What can it all mean?

 

As a survivor of a Jesuit high school, I have a fit of Latin from time to time. At times I do it from an impulse to camouflage a political sentiment that I think may offend some of my readers, who are so few that I cannot afford to alienate even a single one. Sometimes, however, I am merely showing off, appropriating the eloquence of another when my own is lacking, or lending cachet to something quite ordinary by adorning it with an esoteric epigraph. I realize that it can be irritating, and I apologize. To save those who are curious about such matters the trouble of deciphering the Latin, here are the translations and some explanations.

 

album mutor in alitem / superne nascunturque leves / per digitos umerosque plumae

I am turned by heaven into a white bird, and light feathers sprout from my shoulders and fingers... (Horace)

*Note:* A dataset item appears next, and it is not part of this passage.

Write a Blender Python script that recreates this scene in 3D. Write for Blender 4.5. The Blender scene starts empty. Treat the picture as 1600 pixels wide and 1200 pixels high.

[The poet imagines the fame of his verses carrying his reputation, metaphorically represented by his transformation into a far-wandering bird, to distant lands. This used to be the epigraph of the entire site, until I switched to...]

 

veni nec puppe per undas nec pede per terras -- patuit mihi pervius aether

I came not by ship over the sea, nor on foot over land -- the unresisting air made way for me. (Ovid)

[Triptolemus, spreading the gifts of Ceres -- edible grains -- about the world, explains his errand to King Lyncus of Scythia, who, in an early version of the goose that laid the golden eggs, promptly decides to kill him.]

 

Ignotas animum dimittit in artes.

He turns his mind to unknown arts. (Ovid)

[The "fabulous artificer" Daedalus is about to invent wings. James Joyce used this line as the epigraph of A Portrait of the Artist as a Young Man.]

 

sunt lacrimae rerum et mentem mortalia tangunt

Men weep here too, and mortal troubles touch their hearts. (Virgil)

A very loose translation; literally, it's "there are tears of things, and mortal matters touch the mind." Aeneas and his crew, who have been shipwrecked near Carthage, come upon murals depicting the fall of Troy, of which they are among the few survivors. Aeneas tries to reassure them that the locals are also human and will most likely receive them hospitably.

 

Ex africa semper aliquid novi.

Always something new out of Africa. (Pliny)

[I thought of this line, from which the wonderful book Out of Africa takes its title, on election day.]

 

Discedit frutex, ubi patriam ulterius lacerare non potest.

Bush is gone, where he can no longer tear the country apart. (Praesidium)

[This was on inauguration day. Frutex means bush, but the comic writer Plautus also uses it as a word of abuse, translated as "blockhead." "Ulterius lacerare" echoes the inscription upon the tomb of the Irish satirist Jonathan Swift: Here lies J.S., ubi saeva indignatio cor ulterius lacerare nequit -- that is, "where bitter indignation can no longer wound his heart." I misremembered the epitaph and put non potest in place of nequit; they are synonymous, and mean can't. Nequit may be stylistically better -- I'm not a good enough Latinist to know -- but I think I was unconsciously drawn to lacerare non potest by the rhythm, which is that of the end of a dactylic line, one of the standard forms of Latin verse.]

As a footnote, Obama has turned out to be no less divisive than Bush was.

 

annuit coeptis

He (God, Fate, or the Great Pumpkin) approved the enterprise.

[From the weird symbolic graphics on the dollar bill; the complete quote, referring to the founding of the United States, is annuit coeptis novus ordo seclorum: literally, "the new world order nods to the undertakings." ]

 

Neaera's Hair

Alas! What boots it with uncessant care
To tend the homely slighted Shepherds trade,
And strictly meditate the thankles Muse,
Were it not better don as others use,
To sport with Amaryllis in the shade,
Or with the tangles of Neæra's hair?

This is from Milton's Lycidas. I take it as a personal reproach, like this sentence from Middlemarch:

We are on a perilous margin when we begin to look passively at our future selves, and see our own figures led with dull consent into insipid misdoing and shabby achievement.